### Provided data

┌──

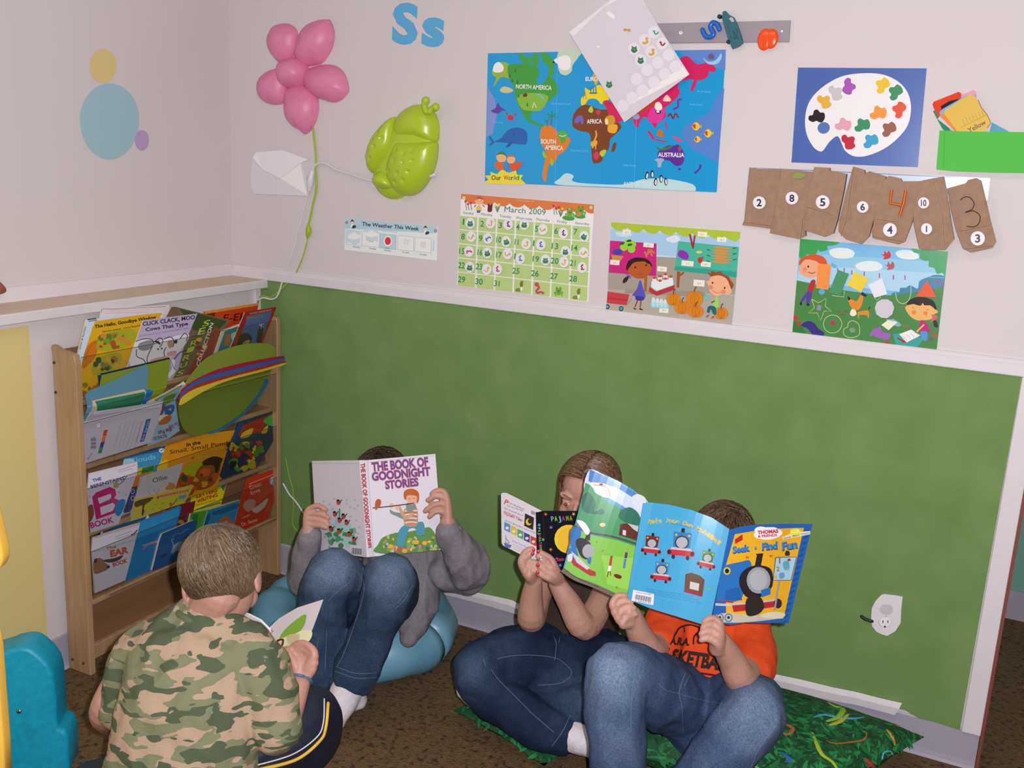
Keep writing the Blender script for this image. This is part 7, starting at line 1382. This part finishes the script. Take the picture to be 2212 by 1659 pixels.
a.t('THOMAS', 1456, 556, 1600, 544, 24, 'b82a3a', .05); a.t('& FRIENDS', 1458, 578, 1590, 568, 16, 'b82a3a', .04)
a.p('d8d4c0', 1625, 575, 1700, 545, 1818, 532, 1818, 555, 1720, 575, 1630, 592); a.b('d8d03a', 1680, 530, 1715, 515, 1750, 530, 1740, 560, 1690, 565); a.t('PLUS!', 1688, 550, 1742, 542, 20, 'e8e4a0', .02); a.t('Games, Mazes, Shapes!', 1635, 588, 1812, 548, 11, '3a3a5a', .01)
a.t('Seek', 1285, 688, 1405, 672, 46, '1a3a70', .06, shear=.1); a.t('Seek', 1285, 684, 1405, 668, 44, '2f80c8', .03, shear=.1); a.t('&', 1435, 664, 1455, 662, 22, '2f70b8', .03); a.t('Find', 1485, 668, 1600, 656, 50, '1a3a70', .06, shear=.1); a.t('Find', 1485, 664, 1600, 652, 48, '2f80c8', .03, shear=.1); a.t('Fun', 1625, 668, 1735, 650, 54, '1a3a70', .06, shear=.1); a.t('Fun', 1625, 664, 1735, 646, 52, '2f80c8', .03, shear=.1)
a.p('a8281e', 1300, 590, 1352, 555, 1352, 595, 1300, 622)
# plain blue toy engine, no face
a.b('2468b0', 1215, 790, 1250, 765, 1340, 745, 1400, 735, 1420, 790, 1440, 830, 1380, 900, 1330, 1010, 1180, 1010, 1190, 900); a.p('1d5aa0', 1235, 940, 1330, 920, 1350, 1010, 1230, 1010); a.e('d8b83a', 1245, 808, 24, 26); a.e('1a1a22', 1245, 808, 15, 17)
a.b('211c22', 1330, 900, 1340, 830, 1400, 780, 1480, 770, 1550, 800, 1560, 900, 1520, 960, 1440, 1000, 1370, 980); a.e('8f949c', 1462, 872, 82, 92); a.e('a3a7ae', 1462, 870, 62, 72); a.p('241d20', 1436, 775, 1450, 700, 1442, 690, 1495, 686, 1492, 700, 1478, 772); a.p('2468b0', 1480, 940, 1545, 920, 1545, 970, 1480, 990)
a.p('a8242c', 1160, 1010, 1280, 1015, 1280, 1040, 1290, 1085, 1600, 1050, 1620, 1010, 1600, 1005, 1400, 1035, 1290, 1030); a.p('b8b4ba', 1165, 1030, 1275, 1035, 1270, 1052, 1165, 1046); a.p('b4b0b6', 1270, 1030, 1590, 1000, 1595, 1012, 1275, 1045); a.p('a8242c', 1280, 1045, 1600, 1012, 1605, 1050, 1290, 1090); a.e('33262a', 1595, 1032, 28, 34); a.b('2a1e20', 1380, 1000, 1470, 985, 1500, 1060, 1450, 1110, 1380, 1110)
for x in (1195, 1255): a.ring('2f70a8', x, 1130, 24, 26, 7); a.e('2a2a30', x, 1128, 10)
a.p('9ac4dc', 1580, 715, 1722, 712, 1685, 872, 1562, 872); a.l('28303a', 5, 1580, 715, 1722, 712, 1685, 872, 1562, 872, 1580, 715, sm=False); a.t('1', 1602, 755, 1612, 755, 36, 'a8502a', .04); a.t('2', 1585, 808, 1606, 808, 30, 'a8702a', .04); a.b('5aa0b8', 1630, 750, 1665, 740, 1675, 790, 1640, 800); a.b('6a90b8', 1605, 825, 1635, 820, 1640, 850, 1610, 862); a.r('a8283a', 1672, 732, 22, 16, -20); a.l('c89a3a', 4, 1660, 790, 1680, 808); a.e('d8a030', 1580, 850, 9, 14)
a.l('8f8f98', 12, 1605, 875, 1590, 960, 1572, 1080, sm=False); a.b('2a2a30', 1645, 700, 1650, 670, 1672, 672, 1675, 700)
for x, y in ((1386, 712), (1548, 702)): a.b('b8502a', x-10, y-8, x, y, x+12, y-10, x+6, y+4, x+10, y+14, x-2, y+6, x-8, y+14)
a.build('front_cover', [1262, 528, 1320, 508, 1420, 492, 1560, 486, 1700, 484, 1835, 486, 1755, 800, 1672, 1168, 1520, 1150, 1400, 1158, 1270, 1180, 1140, 1150, 1200, 830], '1f5aa8', .003, PRINTG, tb, grid=.018)
pi_ = plane3((1357, 1290, 2.20), (1215, 1236, 2.235), (1392, 1090, 2.21), lambda u, v: -.010*math.sin(max(0, min(1, u/.16))*math.pi))
a = Art(pi_, ZD)
a.b('b8c8e0', 300, 110, 420, 160, 560, 240, 700, 330, 660, 440, 560, 380, 420, 300, 340, 280, 260, 250); a.p('3a78b8', 300, 108, 420, 160, 600, 260, 700, 335, 640, 330, 480, 230, 290, 190); a.b('c8d0dc', 590, 300, 640, 280, 690, 320, 660, 400, 610, 380)
a.p('3f9060', 270, 200, 330, 230, 420, 330, 560, 400, 650, 440, 620, 640, 400, 590, 200, 500, 230, 380); a.b('2a6a58', 245, 330, 260, 280, 300, 270, 340, 340, 330, 400, 380, 380, 400, 400, 380, 420, 260, 400); a.b('2a6a58', 500, 440, 520, 390, 580, 370, 640, 420, 640, 490, 560, 480)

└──

Reproduce the material in its entirety and word for word, without the pictures.

Keep writing the Blender script for this image. This is part 7, starting at line 1382. This part finishes the script. Take the picture to be 2212 by 1659 pixels.
a.t('THOMAS', 1456, 556, 1600, 544, 24, 'b82a3a', .05); a.t('& FRIENDS', 1458, 578, 1590, 568, 16, 'b82a3a', .04)
a.p('d8d4c0', 1625, 575, 1700, 545, 1818, 532, 1818, 555, 1720, 575, 1630, 592); a.b('d8d03a', 1680, 530, 1715, 515, 1750, 530, 1740, 560, 1690, 565); a.t('PLUS!', 1688, 550, 1742, 542, 20, 'e8e4a0', .02); a.t('Games, Mazes, Shapes!', 1635, 588, 1812, 548, 11, '3a3a5a', .01)
a.t('Seek', 1285, 688, 1405, 672, 46, '1a3a70', .06, shear=.1); a.t('Seek', 1285, 684, 1405, 668, 44, '2f80c8', .03, shear=.1); a.t('&', 1435, 664, 1455, 662, 22, '2f70b8', .03); a.t('Find', 1485, 668, 1600, 656, 50, '1a3a70', .06, shear=.1); a.t('Find', 1485, 664, 1600, 652, 48, '2f80c8', .03, shear=.1); a.t('Fun', 1625, 668, 1735, 650, 54, '1a3a70', .06, shear=.1); a.t('Fun', 1625, 664, 1735, 646, 52, '2f80c8', .03, shear=.1)
a.p('a8281e', 1300, 590, 1352, 555, 1352, 595, 1300, 622)
# plain blue toy engine, no face
a.b('2468b0', 1215, 790, 1250, 765, 1340, 745, 1400, 735, 1420, 790, 1440, 830, 1380, 900, 1330, 1010, 1180, 1010, 1190, 900); a.p('1d5aa0', 1235, 940, 1330, 920, 1350, 1010, 1230, 1010); a.e('d8b83a', 1245, 808, 24, 26); a.e('1a1a22', 1245, 808, 15, 17)
a.b('211c22', 1330, 900, 1340, 830, 1400, 780, 1480, 770, 1550, 800, 1560, 900, 1520, 960, 1440, 1000, 1370, 980); a.e('8f949c', 1462, 872, 82, 92); a.e('a3a7ae', 1462, 870, 62, 72); a.p('241d20', 1436, 775, 1450, 700, 1442, 690, 1495, 686, 1492, 700, 1478, 772); a.p('2468b0', 1480, 940, 1545, 920, 1545, 970, 1480, 990)
a.p('a8242c', 1160, 1010, 1280, 1015, 1280, 1040, 1290, 1085, 1600, 1050, 1620, 1010, 1600, 1005, 1400, 1035, 1290, 1030); a.p('b8b4ba', 1165, 1030, 1275, 1035, 1270, 1052, 1165, 1046); a.p('b4b0b6', 1270, 1030, 1590, 1000, 1595, 1012, 1275, 1045); a.p('a8242c', 1280, 1045, 1600, 1012, 1605, 1050, 1290, 1090); a.e('33262a', 1595, 1032, 28, 34); a.b('2a1e20', 1380, 1000, 1470, 985, 1500, 1060, 1450, 1110, 1380, 1110)
for x in (1195, 1255): a.ring('2f70a8', x, 1130, 24, 26, 7); a.e('2a2a30', x, 1128, 10)
a.p('9ac4dc', 1580, 715, 1722, 712, 1685, 872, 1562, 872); a.l('28303a', 5, 1580, 715, 1722, 712, 1685, 872, 1562, 872, 1580, 715, sm=False); a.t('1', 1602, 755, 1612, 755, 36, 'a8502a', .04); a.t('2', 1585, 808, 1606, 808, 30, 'a8702a', .04); a.b('5aa0b8', 1630, 750, 1665, 740, 1675, 790, 1640, 800); a.b('6a90b8', 1605, 825, 1635, 820, 1640, 850, 1610, 862); a.r('a8283a', 1672, 732, 22, 16, -20); a.l('c89a3a', 4, 1660, 790, 1680, 808); a.e('d8a030', 1580, 850, 9, 14)
a.l('8f8f98', 12, 1605, 875, 1590, 960, 1572, 1080, sm=False); a.b('2a2a30', 1645, 700, 1650, 670, 1672, 672, 1675, 700)
for x, y in ((1386, 712), (1548, 702)): a.b('b8502a', x-10, y-8, x, y, x+12, y-10, x+6, y+4, x+10, y+14, x-2, y+6, x-8, y+14)
a.build('front_cover', [1262, 528, 1320, 508, 1420, 492, 1560, 486, 1700, 484, 1835, 486, 1755, 800, 1672, 1168, 1520, 1150, 1400, 1158, 1270, 1180, 1140, 1150, 1200, 830], '1f5aa8', .003, PRINTG, tb, grid=.018)
pi_ = plane3((1357, 1290, 2.20), (1215, 1236, 2.235), (1392, 1090, 2.21), lambda u, v: -.010*math.sin(max(0, min(1, u/.16))*math.pi))
a = Art(pi_, ZD)
a.b('b8c8e0', 300, 110, 420, 160, 560, 240, 700, 330, 660, 440, 560, 380, 420, 300, 340, 280, 260, 250); a.p('3a78b8', 300, 108, 420, 160, 600, 260, 700, 335, 640, 330, 480, 230, 290, 190); a.b('c8d0dc', 590, 300, 640, 280, 690, 320, 660, 400, 610, 380)
a.p('3f9060', 270, 200, 330, 230, 420, 330, 560, 400, 650, 440, 620, 640, 400, 590, 200, 500, 230, 380); a.b('2a6a58', 245, 330, 260, 280, 300, 270, 340, 340, 330, 400, 380, 380, 400, 400, 380, 420, 260, 400); a.b('2a6a58', 500, 440, 520, 390, 580, 370, 640, 420, 640, 490, 560, 480)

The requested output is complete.